選んだ見た目のものはあなたの気分を高揚させてくれ、これからそれを飲む自分の姿や味、香り、喉越しその他を想像させるスイッチだ。だから多くのBARはグラスの種類を多く用意しているし、作りや形状や重み、場合によってはブランドにも拘る。

それをすっかり剥ぎ取られた物に注がれた時の絶望感。

ヒトに例えるなら下着で町を歩くのと変わらない状態で、作り手も飲み手もけっこう辛いものがあるのは想像に難くない。
作り手側から言うと、ドリンク単体に全てを語らせなきゃならない。

BARで飲むなら、(必要なら)説明ができて、他愛のない会話もできて、そこにキレイなグラスに注がれたカクテルがあり、そして店という舞台装置がある。

ストーリーを語ることでドリンクに「美味しさ」の肉付けをし、グラスも含めた舞台装置で視覚的に効果を与える。

「美味しい」というひと言の裏にはざっくり言ってもこれだけの理由が含まれている、と僕は考えている。

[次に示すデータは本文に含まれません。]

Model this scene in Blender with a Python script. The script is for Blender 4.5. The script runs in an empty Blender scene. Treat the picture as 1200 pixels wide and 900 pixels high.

飲み手側からは作り手側の前述条件の逆を想像してもらいたい。
−要するにないない尽くしである。
しかも手に持つのは味気ないプラカップ。
飲めば「いつもの、あのBARの味だ」と認識はできても手に持つカップの感触と飲んでいるものの間に違和感を覚えるんじゃないだろうか(少なくとも僕は試作した時にそうだった)。
まあ、だからお店で飲むよりリーズナブルになる。価格は。
しかし、と言うか当然と言うかBARのカウンターで飲むほどのバリューは得られない。
だって目の前にはバーテンダーもいなければキレイに輝くグラスもお酒が陳列されているバックバーも無いのだ。

それでもBARやレストラン、居酒屋など飲食店がシャッターを下ろしまくっている最中、どうにかまともなクオリティのものを飲みたいと思う方々には出来る範囲で届けられたらと思う。
味気ないプラカップでもよければ。

或いは1杯だけでも寄って飲んで行きたいというのも歓迎したい。のだけど、今は最大2名まで、席数を削って最大8名(カウンターは1名様のみ×4、2名様はテーブル×2の案内)と制限を設けている。また、新規や、そうでなくてもこちらが新規でないと認識できない方は基本全てお断りしている。
大変申し訳ないことだと思うけど、ご理解頂きたい。

もともと来るもの拒まずのスタイルではない。が、今はさらに極端に狭めている。ほぼ会員制みたいなものだ。
開けてはいるけど、出来る限りの対策はしたい。矛盾しているのだろうな。
でもBAR TooLとして、店を開けるのであれば最適解はこれだと思っている。今は。

少しでも早くこの事態が収束し、いつも通りの日常に戻れることを願ってやまない。
カウンターの椅子がやたら寂しく、テーブルの椅子が騒がしいのは見るに耐えないのだ。